Photographer Glen E. Friedman, a longtime friend of Adams, wrote on his blog: “When you look at Jay you have to think of the personification of all the DogTown stories that Craig Stecyk wrote and all the DogTown photos that I took: All we were trying to do was capture Jay Adams’ essence. He was really f***ed up crazy, and he was really incredibly great, all at the same time.”

Jay Adams in Los Angeles in 2013. (Chris Pizzello/AP Photo/Invision)

But Adams’s creativity came with a dark side. According to the AP, in the early 80’s he was convinced of felony assault and served jail time off and on during the next 24 years, including convictions for drugs and assault.

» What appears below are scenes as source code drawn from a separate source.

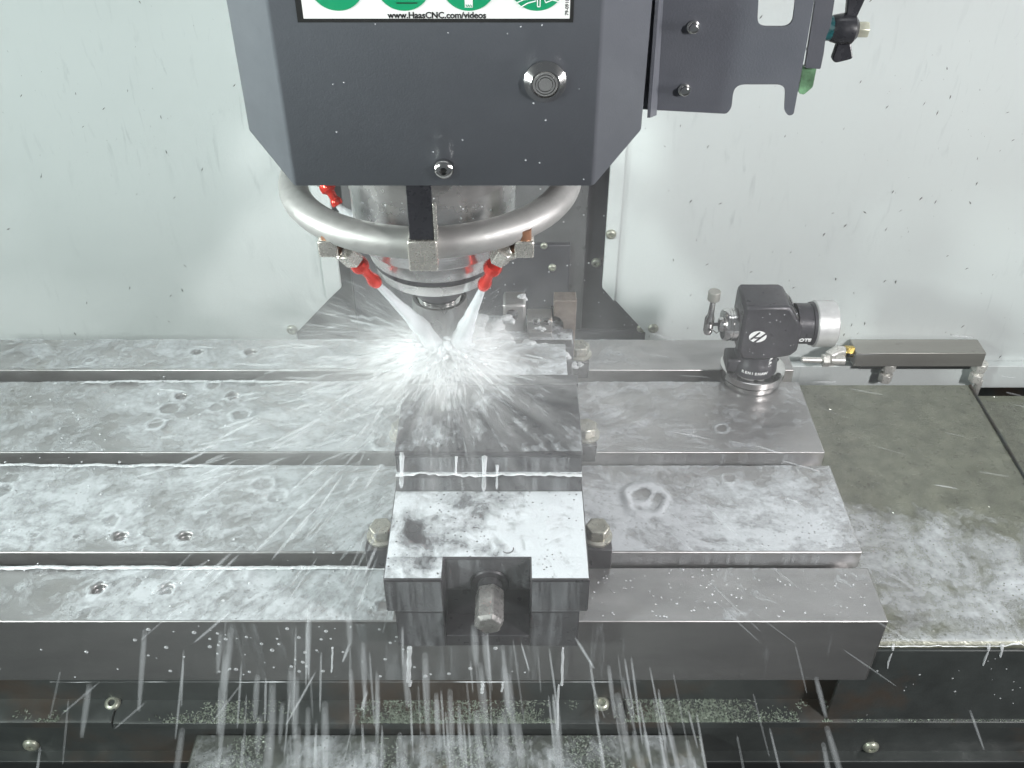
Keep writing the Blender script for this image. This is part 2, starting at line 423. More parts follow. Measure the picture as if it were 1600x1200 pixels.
# front faces of the way covers are painted darker sheet
for root, x0, x1, dy in ((wc1, XT - .02, .463, 0), (wc2, .463, .95, .0)):
    MB().box(x0, x1, .0028, .0057, -.1300, ZW - .0065).build('front_skirt', M['apron'], root, bevel=.0006)
# wiper strip along the seam
pts = [(.4635, y, ZW + .0006 + .0004 * math.sin(y * 60)) for y in [i * .32 / 30 for i in range(31)]]
MB().tube(pts, .0016, 6).build('wiper_edge', M['apron'], wc1)

# ------------------------------------------------------------------ saddle apron under the table
ap = empty('saddle_apron', (0, .02, -.2), 'dark sheet metal saddle apron with a chip covered ledge under the table', 'apron')
MB().box(-.75, XT + .03, .020, .024, -.13, -.076).build('upright_sheet', M['apron'], ap)
segs = [(-.75, -.3275, 0), (-.3265, .0925, -.0016), (.0935, .95, 0)]
for x0, x1, dz in segs:
    mb = MB(); mb.prism([Vector((x0, y, z + dz)) for y, z in ((.0225, -.128), (.0225, -.126), (.003, -.1285), (0, -.130), (0, -.137), (.0015, -.137), (.0015, -.1315))], (x1 - x0, 0, 0))
    mb.build('ledge_sheet', M['apron'], ap, bevel=.0004)
MB().box(-.75, .95, .014, .018, -.195, -.132).build('lower_sheet', M['apron'], ap)
MB().box(-.75, .95, .004, .018, -.1975, -.1945).build('lower_lip', M['apron'], ap, bevel=.0005)
MB().box(-.75, .95, .022, .026, -.40, -.1985).build('base_sheet', M['floor'], ap)
for px, py in ((175, 1097), (940, 1097)):
    p = at(px, py, z=-.126); o = screw(px, py, .012, ap, 1.1); o.location = Vector((p.x, p.y, -.1285)) - worldloc(ap); o.rotation_euler = (R(-75), 0, 0)
for px, py in ((47, 1168), (1362, 1171)): screw(px, py, .014, ap, 1.15)
tray = empty('chip_tray', (-.05, -.05, -.16), 'wet green grey chip tray at the bottom middle, strewn with swarf', 'chip tray')
xa = at(306, 1147, z=-.16); xb = at(1097, 1147, z=-.16)
MB().box(xa.x, xb.x, -.30, xa.y, -.19, -.16).build('tray_top', M['tray'], tray, bevel=.002)

# ================================================================== SPINDLE HEAD COVER
CY = .075; X0, X1, ZB = -.1296, .0484, .3136; CH = .030; ZC = .336
hc = empty('spindle_head_cover', (-.04, .2, .31), 'dark grey painted sheet metal spindle head cover with chamfered sides', 'machine cover')
bm = bmesh.new(); V = lambda *p: bm.verts.new(p)
f0, f1, f2, f3 = V(X0, CY, ZB), V(X1, CY, ZB), V(X1, CY, .85), V(X0, CY, .85)
l0, l1 = V(X0 - CH, CY + CH, ZC), V(X0 - CH, CY + CH, .85); l2, l3 = V(X0 - CH, .40, .85), V(X0 - CH, .40, ZC)
r0, r1 = V(X1 + CH, CY + CH, ZC), V(X1 + CH, CY + CH, .85); r2, r3 = V(X1 + CH, .40, .85), V(X1 + CH, .40, ZC)
for fc in ((f0, f1, f2, f3), (f0, f3, l1, l0), (l0, l1, l2, l3), (f1, r0, r1, f2), (r0, r3, r2, r1)): bm.faces.new(fc)
bmesh.ops.recalc_face_normals(bm, faces=bm.faces)
if bm.faces[0].normal.y > 0: bmesh.ops.reverse_faces(bm, faces=bm.faces)
me = bpy.data.meshes.new('cover_shell'); bm.to_mesh(me); bm.free()
o = link('cover_shell', me, M['paint_dark'], hc, smooth=60, bevel=.0016)
o.modifiers['bevel'].segments = 4; o.modifiers['bevel'].angle_limit = R(30)
so = o.modifiers.new('s', 'SOLIDIFY'); so.thickness = .0022; so.offset = -1
MB().box(X0 + .004, X1 - .002, CY + .012, .42, ZB + .03, .84).build('head_casting', M['black'], hc)
# small return hem under the front edge
MB().box(X0 + .006, X1 - .006, CY + .003, CY + .012, ZB + .0005, ZB + .002).build('bottom_hem', M['paint_dark'], hc)
# sticker
FR = Matrix.Rotation(R(90), 3, 'X')
s0 = at(475, 28, y=CY); s1 = at(890, 25, y=CY)
MB().box(s0.x - .0035, s1.x + .002, CY - .0006, CY - .0001, s0.z - .0022, .50).build('sticker_backing', M['ink'], hc)
st = MB().box(s0.x, s1.x, CY - .0011, CY - .0007, s0.z, .498).build('sticker', M['sticker'], hc)
cz = at(683, 15.5, y=CY).z + .0150
icons = []
for px in (529, 632, 733, 839):
    c = at(px, 8, y=CY)
    icons.append(c.x)
    MB().cyl((c.x, CY - .0012, cz), (c.x, CY - .0016, cz), .0150, seg=48).build('icon_disc', M['green'], st, smooth=0)
# white end mill pictogram and chip pictogram
def strip(mb, pts, wd, y): 
    for (xa_, za), (xb_, zb) in zip(pts, pts[1:]):
        d = Vector((xb_ - xa_, 0, zb - za)); n = Vector((-d.z, 0, d.x)).normalized() * wd / 2
        a_ = Vector((xa_, y, za)); b_ = Vector((xb_, y, zb))
        mb.prism([a_ + n, b_ + n, b_ - n, a_ - n], (0, -.0003, 0))
zi = at(733, 10, y=CY).z
mb = MB(); mb.box(icons[2] - .0022, icons[2] + .0020, CY - .0020, CY - .0017, zi, zi + .016); mb.build('icon_tool', M['sticker'], st, smooth=0)
mb = MB()
for k in range(3): strip(mb, [(icons[2] - .0016 + k * .0012, zi + .0016), (icons[2] - .0008 + k * .0012, zi + .0004)], .0003, CY - .00205)
mb.build('icon_flutes', M['green'], st, smooth=0)
mb = MB(); c4 = icons[3]; za = at(839, 2, y=CY).z
strip(mb, [(c4 - .0125, za - .0010), (c4 - .007, za + .0014), (c4 - .002, za + .002)], .0005, CY - .0017)
strip(mb, [(c4 - .0095, za - .0030), (c4 - .005, za - .0004), (c4 - .0005, za + .0008)], .0005, CY - .0017)
strip(mb, [(c4 + .0030, za + .004), (c4 + .0045, za - .0002), (c4 + .008, za + .0012), (c4 + .0125, za + .0002)], .0005, CY - .0017)
strip(mb, [(c4 + .0002, za + .003), (c4 + .0002, za - .0022), (c4 + .0016, za - .0022), (c4 + .0016, za + .003)], .0005, CY - .0017)
mb.build('icon_lines', M['sticker'], st, smooth=0)
mb = MB(); c2 = icons[1]; mb.box(c2 - .004, c2 + .007, CY - .0020, CY - .0017, za - .0006, za - .0001); mb.build('icon_lines', M['ink'], st, smooth=0)
t0 = at(683, 23, y=CY)
lettering('lettering', 'www.HaasCNC.com/videos', M['ink'], st, .0046, (t0.x, CY - .0012, t0.z), FR, .00015, .00010)
t1 = at(886, 10, y=CY)
lettering('lettering', '79-0910', M['ink'], st, .0026, (t1.x, CY - .0012, t1.z), FR @ Matrix.Rotation(R(90), 3, 'Z'), .0001, .00004)
# push button
p = at(852, 130, y=CY - .003)
pb = MB().lathe((p.x, CY - .0002, p.z), (0, -1, 0), [(0, .0116), (.0012, .0118), (.0052, .0082), (.0052, .0076), (.0026, .0075)], 48).build('push_button', M['chrome'], hc)
cp = MB().lathe((p.x, CY - .0024, p.z), (0, -1, 0), [(0, .0071), (.0022, .0071), (.0027, .0066), (.0027, .0001)], 40).build('button_cap', M['turned_lt'], pb)
for rr in (.0040, .0055): MB().torus((0, 0, 0), rr, .00022, 0, 360, 40, 6).build('button_groove', M['ink'], pb, local=True)
for ch in list(pb.children):
    if ch.name.startswith('button_groove'): ch.location = Vector((p.x, CY - .0052, p.z)) - worldloc(pb) ; ch.rotation_euler = (R(90), 0, 0)
# button head screw
p = at(693, 266, y=CY - .003)
bs = MB().lathe((p.x, CY - .0002, p.z), (0, -1, 0), [(0, .0062), (.0012, .0062), (.0032, .0054), (.0044, .0036), (.0046, .0024), (.0046, .0023), (.0022, .0022)], 28).build('button_head_screw', M['chrome'], hc)
MB().lathe((p.x, CY - .0026, p.z), (0, -1, 0), [(0, .0021), (.0003, .0020)], 6).build('hex_socket', M['ink'], bs)

# ================================================================== SIDE BRACKET with wing knob
BY = .14
bk = empty('side_bracket', (.13, BY, .33), 'dark grey sheet bracket with rounded cutouts at the right of the head cover', 'bracket')
def bp_(px, py): return at(px, py, y=BY)
outer = [bp_(*q) for q in ((985, -70), (985, 170), (1136, 178), (1143, 168), (1147, 132), (1228, 132), (1226, 174), (1232, 181), (1240, 179), (1262, 60), (1284, -70))]
rad = [0, .002, .004, .003, .008, .006, .002, .003, .003, 0, 0]
mb = MB(); mb.prism(rounded(outer, rad), (0, .0022, 0)); plate = mb.build('bracket_plate', M['paint_side'], bk, smooth=20)
win = [bp_(*q) for q in ((1188, -60), (1183, 42), (1238, 42), (1250, -60))]
cb_ = MB(); cb_.prism([v + Vector((0, -.01, 0)) for v in rounded(win, [0, .006, .006, 0])], (0, .03, 0)); me = cb_.mesh('c')
plate.location = (0, 0, 0); plate.parent = None; boolean_cut(plate, me); plate.parent = bk; plate.location = -worldloc(bk)
fl = [at(1016, 184, y=BY - .012), at(1026, 180, y=BY), at(1040, -60, y=BY), at(1034, -60, y=BY - .012)]
MB().prism(fl, (-.002, 0, 0)).build('mounting_flange', M['paint_side'], bk)
for px, py in ((1083, 42), (1069, 140)):
    p = at(px, py, y=BY)
    st_ = MB().lathe((p.x, BY, p.z), (0, -1, 0), [(0, .0040), (.0008, .0040), (.0012, .0030), (.0042, .0028), (.0046, .0022)], 20).build('stud', M['chrome'], bk)
# rear strap and sealing strip
q = [at(*v, y=BY + .012) for v in ((1284, -60), (1258, 106), (1282, 108), (1287, 84), (1290, 60), (1298, 40), (1304, 0), (1320, -60))]
MB().prism(rounded(q, .001), (0, .003, 0)).build('rear_strap', M['paint_side'], bk, smooth=20)
q = [at(*v, y=BY + .016) for v in ((1254, 104), (1248, 146), (1256, 148), (1270, 136), (1276, 106))]
MB().prism(rounded(q, .001), (0, .004, 0)).build('seal_strip', M['greengunk'], bk, smooth=20)
kn = empty('wing_knob', at(1325, 45, y=BY + .02), 'black plastic wing knob on the far side of the bracket', 'knob')
k0, k1 = at(1293, 44, y=BY + .02), at(1338, 46, y=BY + .02)
MB().tube([k0, k0.lerp(k1, .15), k0.lerp(k1, .5), k0.lerp(k1, .85), k1], [.006, .008, .0095, .009, .006], 20).build('hub', M['black'], kn)
MB().tube([k0 - Vector((.003, 0, 0)), k0 + Vector((.005, 0, 0))], .0075, 16).build('collar', M['bluegunk'], kn)
MB().cyl(k1, k1 + Vector((.007, 0, 0)), .0052, seg=6).build('nut', M['pale_bolt'], kn, bevel=.0005)
for q in (((1312, 60), (1300, 94), (1306, 99), (1330, 93), (1333, 90), (1328, 55)), ((1322, 34), (1330, -60), (1375, -60), (1352, 0), (1336, 34))):
    MB().prism(rounded([at(*v, y=BY + .018) for v in q], .002), (0, .005, 0)).build('wing', M['black'], kn, bevel=.0008)

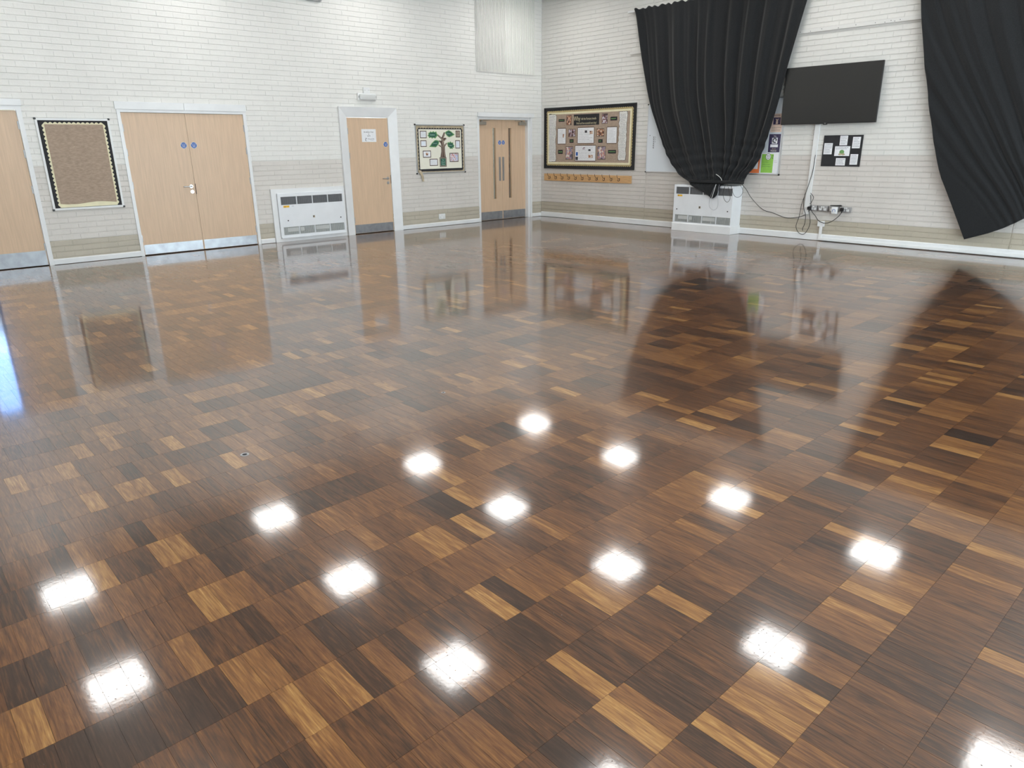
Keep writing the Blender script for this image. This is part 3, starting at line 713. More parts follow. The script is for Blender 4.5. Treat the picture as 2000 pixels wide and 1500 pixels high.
def fold1(u, v, s, z):
    q = u+0.06*math.sin(3*v+u*4)*v
    amp = 0.034*(0.55+0.45*ss(0, 0.15, v))*(1-0.35*ss(0.55, 0.85, v))
    if z < 0.97: amp *= max(0.12, (z-0.80)/0.17) if z > 0.80 else 0.12
    drape = 0.022*math.sin(math.pi*u)*ss(0.1, 0.5, v)*(1 if z > 1.0 else max(0, (z-0.85)/0.15))
    swag = 0.012*math.sin(38*(z-0.9)+9*abs(u-0.55))*ss(0.62, 0.8, v)*(1 if z > 0.93 else 0)
    return wavy(q, 0.4)*amp+drape+swag
cur1 = curtain('stage_curtain', coons(c1T, c1B, c1L, c1R, 220, 110), lambda z, u: lerp_table(D1, z), fold1)
tag(cur1, 'long black curtain gathered to a point above the white heater', 'curtain')
c2T = [(7.19, TOP), (10.2, TOP)]
c2L = [(7.19, TOP), (7.312, 3.267), (7.452, 2.633), (7.616, 1.983), (7.873, 1.12), (8.056, 0.787), (8.357, 0.203)]
c2B = [(8.357, 0.203), (8.714, 0.34), (8.996, 0.518), (9.35, 0.80), (9.62, 1.12)]
c2R = [(10.2, TOP), (10.05, 2.9), (9.85, 2.0), (9.62, 1.12)]
def fold2(u, v, s, z):
    k = 1.1*v*v; q = (u-k*(1-u)*0.8)
    amp = 0.027*(0.6+0.4*ss(0, 0.2, v))*ss(-0.55, 0.15, q)*(1-0.3*ss(0.8, 1, v))
    return wavy(q*0.9+0.3, 2.1)*amp+0.03*ss(0.4, 0.9, v)*ss(0.0, 0.5, u)
cur2 = curtain('stage_curtain', coons(c2T, c2B, c2L, c2R, 220, 110), lambda z, u: 0.13, fold2)
tag(cur2, 'black curtain at the right edge, swept aside and ending in a low pointed corner', 'curtain')
tr = B().box(WR, 2.30, 10.5, 0.040, 0.075, TOP-0.03, TOP+0.0)
for s in [2.45+0.9*i for i in range(9)]: tr.box(WR, s-0.012, s+0.012, 0.0, 0.05, TOP-0.028, TOP-0.002)
tag(tr.build('curtain_track', M_wplastic), 'white curtain track along the top of both black curtains', 'curtain track')
bt = B().box(WR, 2.345, 10.6, 0.0, 0.034, 3.050, 3.106, 0.004)
bt = bt.build('wall_batten', mat('batten_paint', (0.70, 0.69, 0.67), 0.5)); tag(bt, 'narrow white batten running across the wall behind both curtains', 'batten')
for s in (5.62, 5.78, 5.95, 6.2, 6.45, 6.72, 6.85, 6.93, 6.98, 7.05): B().disc(WR, s, 3.078+random.uniform(-.014, .014), 0.006, 0.034, 0.0345, 8).build('screw_hole', M_ink, bt)

# soundbar on the heater with its cables
sbar = empty('soundbar', WR(4.52, 0.30, 0.838))
tag(sbar, 'long black bar speaker lying on the heater against the gathered curtain', 'speaker')
B().box(WR, 4.02, 5.035, 0.246, 0.352, 0.838, 0.888, 0.012).build('body', M_black, sbar, smooth=True)
B().box(WR, 4.05, 5.005, 0.351, 0.3545, 0.846, 0.880, 0.001).build('speaker_cloth', M_curt, sbar)
def cable(name, pts, r, m_, label, cat='cable'):
    return tag(B().tube(pts, r, 8).build(name, m_, None, smooth=True), label, cat)
R3 = lambda L_, d: [WR(s, d, z) for s, z in L_]
cable('cable', R3([(4.761, .834), (4.726, .708), (4.753, .595), (4.815, .545), (4.865, .60), (4.844, .712), (4.792, .834)], 0.362), 0.0035, M_cable, 'black cable loop hanging from the bar speaker over the top grille')
cable('cable', R3([(4.86, .834), (4.911, .698), (4.978, .635), (5.055, .653), (5.09, .74), (5.03, .836)], 0.365), 0.003, M_cable, 'black cable loop hanging off the right corner of the white heater')
cable('cable', R3([(4.573, .828), (4.500, .66), (4.472, .556), (4.486, .449), (4.57, .403), (4.643, .475), (4.625, .687), (4.64, .83)], 0.362), 0.0025, M_grayink, 'thin grey cable loop over the middle of the white heater front')
cable('cable', R3([(4.584, .83), (4.544, .684), (4.519, .60)], 0.372), 0.0045, M_wcable, 'white cable lying on the curtain point above the heater')
cable('cable', R3([(4.476, .572), (4.506, .412), (4.50, .248), (4.492, .165)], 0.310), 0.0015, M_wcable, 'very thin white cord hanging down to the lower heater grille')
cable('cable_tie', [WR(4.50, 0.262, 0.985), WR(4.545, 0.268, 0.965), WR(4.60, 0.275, 0.93), WR(4.63, 0.28, 0.89)], 0.005, M_wcable, 'short white tie lying across the folds above the bar speaker', 'cable tie')
cable('cable', [WR(5.03, 0.33, 0.85), WR(5.06, 0.22, 0.76), WR(5.10, 0.08, 0.606), WR(5.28, 0.015, 0.432), WR(5.478, 0.012, 0.382), WR(5.711, 0.012, 0.319), WR(5.911, 0.012, 0.340), WR(6.03, 0.015, 0.385)], 0.0045, M_cable, 'black cable sagging along the wall from the heater to the trunking')

# ------------------------------------------------------------------ television and trunking
tv = empty('television', WR(6.21, 0.07, 1.75))
tag(tv, 'large black flat screen television mounted on the brick wall', 'television')
TV0, TV1, TZ0, TZ1 = 5.485, 6.940, 1.750, 2.575
B().box(WR, TV0, TV1, 0.055, 0.090, TZ0, TZ1, 0.004).build('housing', M_black, tv)
B().box(WR, TV0+0.008, TV1-0.008, 0.089, 0.0915, TZ0+0.016, TZ1-0.008).build('screen', M_tv, tv)
B().box(WR, 6.0, 6.45, 0.003, 0.056, 2.05, 2.35).build('wall_bracket', M_black, tv)
b = B().box(WR, 6.165, 6.225, 0.06, 0.085, TZ0-0.012, TZ0, 0.002); b.build('sensor_bump', M_black, tv)
lab(B().box(WR, 6.185, 6.215, 0.0850, 0.0915, TZ0+0.003, TZ0+0.011).build('logo_badge', M_chrome, tv), 'small silver badge')
tk = B(); tk.prism(WR, [(6.024, 1.745), (6.096, 1.745), (6.080, 0.75), (6.079, 0.398), (5.997, 0.396), (6.012, 0.75)], 0.0, 0.030)
tk = tk.build('cable_trunking', M_wplastic); tag(tk, 'upright white cable trunking running down from the television', 'trunking')
B().box(WR, 6.017, 6.096, 0.029, 0.034, 1.36, 1.372).build('joint_cover', M_wplastic, tk)
cable('cable', R3([(6.085, 1.30), (6.078, 1.10), (6.045, 0.90), (6.000, 0.717), (5.957, 0.543), (5.939, 0.355), (5.906, 0.201), (5.964, 0.101), (6.062, 0.092), (6.131, 0.247), (6.095, 0.44)], 0.036), 0.0045, M_cable, 'black cable looping down past the trunking to just above the skirting')
cable('cable', R3([(6.000, 0.717), (5.990, 0.60), (6.01, 0.48), (6.045, 0.398), (6.054, 0.302), (6.049, 0.241), (6.026, 0.173), (6.033, 0.137)], 0.048), 0.0045, M_cable, 'short black cable with a loose end hanging below the trunking')
cable('cable', R3([(6.079, 0.726), (6.134, 0.664), (6.112, 0.586), (6.085, 0.561)], 0.030), 0.004, M_cable, 'small black cable loop beside the trunking above the first socket')
cable('cable', R3([(6.090, 0.70), (6.110, 0.60), (6.135, 0.463), (6.207, 0.384), (6.266, 0.316), (6.363, 0.281), (6.463, 0.305), (6.571, 0.394), (6.615, 0.470)], 0.048), 0.005, M_cable, 'black cable sagging under the metal sockets to the right plug')
def socket(s0, s1, label):
    t = empty('wall_socket', WR((s0+s1)/2, 0.02, 0.458)); tag(t, label, 'socket', 'row of metal wall sockets')
    B().box(WR, s0, s1, 0.0, 0.040, 0.458, 0.541, 0.007).build('back_box', M_steel, t, smooth=True)
    wd = s1-s0
    for f in (0.27, 0.73):
        s = s0+wd*f; b = B()
        b.box(WR, s-0.020, s+0.020, 0.040, 0.0425, 0.470, 0.506, 0.002); b.build('outlet', M_wplastic, t)
        b = B(); b.box(WR, s-0.003, s+0.003, 0.0425, 0.0428, 0.492, 0.502); b.box(WR, s-0.013, s-0.006, 0.0425, 0.0428, 0.476, 0.481); b.box(WR, s+0.006, s+0.013, 0.0425, 0.0428, 0.476, 0.481); b.build('pin_hole', M_ink, t)
        B().box(WR, s+(0.012 if f < .5 else -0.030), s+(0.030 if f < .5 else -0.012), 0.040, 0.046, 0.512, 0.532, 0.002).build('switch', M_wplastic, t)
    return t
socket(6.098, 6.214, 'metal wall socket nearest the white trunking, with a black plug')
socket(6.230, 6.385, 'metal double wall socket second from the trunking, nothing plugged in')
socket(6.402, 6.556, 'metal double wall socket third from the trunking, white adapter plugged in')
socket(6.590, 6.738, 'metal double wall socket furthest right, black plug at its left')
ad = empty('plug_adapter', WR(6.509, 0.07, 0.433)); tag(ad, 'white plug-in adapter with a blue arc mark', 'adapter')
B().box(WR, 6.467, 6.552, 0.0465, 0.095, 0.433, 0.534, 0.006).build('body', M_wplastic, ad, smooth=True)
b = B()
for i in range(14):
    a0 = math.radians(-35+250*i/14); a1 = math.radians(-35+250*(i+1)/14)
    b.prism(WR, [(6.509+r*math.cos(a), 0.478+r*math.sin(a)) for r, a in ((0.020, a0), (0.027, a0), (0.027, a1), (0.020, a1))], 0.095, 0.0957)
b.build('arc_mark', M_blue, ad)
def plug(s, z, label):
    t = empty('plug', WR(s, 0.06, z-0.03)); tag(t, label, 'plug')
    B().prism(WR, [(s-0.026, z+0.016), (s-0.014, z+0.028), (s+0.014, z+0.028), (s+0.026, z+0.016), (s+0.022, z-0.024), (s-0.022, z-0.024)], 0.0468, 0.078).build('body', M_black, t)
    B().tube([WR(s, 0.062, z-0.020), WR(s, 0.062, z-0.052)], 0.0075, 8, False).build('strain_relief', M_black, t)
plug(6.100, 0.494, 'black plug tucked against the trunking in the first metal socket')
plug(6.618, 0.500, 'black plug at the left of the last metal socket')
tag(B().prism(WR, [(6.412, 0.546), (6.50, 0.544), (6.585, 0.544), (6.594, 0.556), (6.57, 0.566), (6.50, 0.559), (6.42, 0.556)], 0.006, 0.030).build('remote_control', M_black), 'slim black remote lying on top of the metal sockets', 'remote')
jb = empty('junction_box', WR(6.305, 0.02, 0.0)); tag(jb, 'small white junction box with conduit running down to the skirting', 'junction box')
B().box(WR, 6.252, 6.356, 0.0, 0.038, 0.222, 0.305, 0.004).build('box', M_wplastic, jb)
B().disc(WR, 6.333, 0.25, 0.004, 0.038, 0.0385, 8).build('screw', M_steel, jb)
B().box(WR, 6.291, 6.334, 0.022, 0.038, 0.030, 0.223, 0.002).build('conduit', M_wplastic, jb)
tag(B().box(WR, 6.291, -ROOM_Y-0.01, 0.0222, 0.040, 0.012, 0.052, 0.002).build('floor_trunking', M_wplastic), 'long white mini trunking fixed along the skirting on the right wall', 'trunking')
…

David Colker and Elaine Woo of the Los Angeles Times wrote: “Adams thrived on the camaraderie of the skateboarding subculture that included a lot of partying. … But while others built careers from the sport — Tony Alva became well known for designing skateboard decks, and Stacy Peralta directed the documentary and wrote the ‘Lords of Dogtown’ feature — Adams’ life went off track.”

His legacy, however, lives on.

“For so many, he was the inspiration, he was the seed,” Friedman wrote on his blog. “He was one of the originators,and he didn’t do any of it on purpose. He was as spontaneous as they come, and because of that he was one of the sport’s great revolutionaries.”